The Masoretic arrangement differs from the Talmudic in putting Isaiah before Jeremiah and Ezekiel. The Hagiographa are, Psalms, Proverbs, Job, Canticles, Ruth, Lamentations, Ecclesiastes, Esther, Daniel, Ezra (with Nehemiah), Chronicles.(88) This is usually adopted in Spanish MSS. But MSS. often differ arbitrarily, because transcribers did not consider themselves bound to any one arrangement.(89) According to some, a very old testimony to the commencing and concluding books of the third division is given by the New Testament (Luke xxiv.44; Matthew xxiii.35), agreeably to which the Psalms were first and the Chronicles last; but this is inconclusive.

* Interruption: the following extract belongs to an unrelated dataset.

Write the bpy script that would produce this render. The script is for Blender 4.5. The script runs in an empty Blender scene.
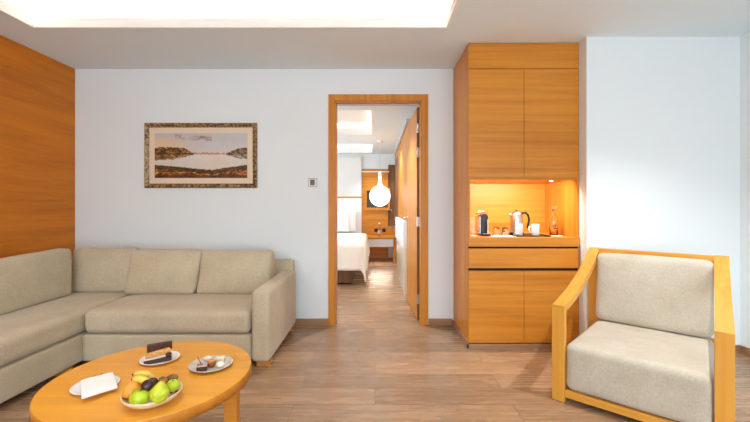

The Alexandrian translators, as we have seen already, placed the books differently from the Palestinian Jews. In their version Daniel comes after Ezekiel, so that it is put beside the greater prophets. Was this done by Jews or Christians? Perhaps by the latter, who put it between the greater and lesser prophets, or in other words, out of the third into the second division, because of dogmatic grounds, and so effaced a trace of the correct chronology. Little importance, however, can be attached to the order of the books in the Septuagint; because the work was done at different times by different persons. But whatever may have been the arrangement of the parts when the whole was complete, we know that it was disturbed by Protestants separating the apocryphal writings and putting them all together.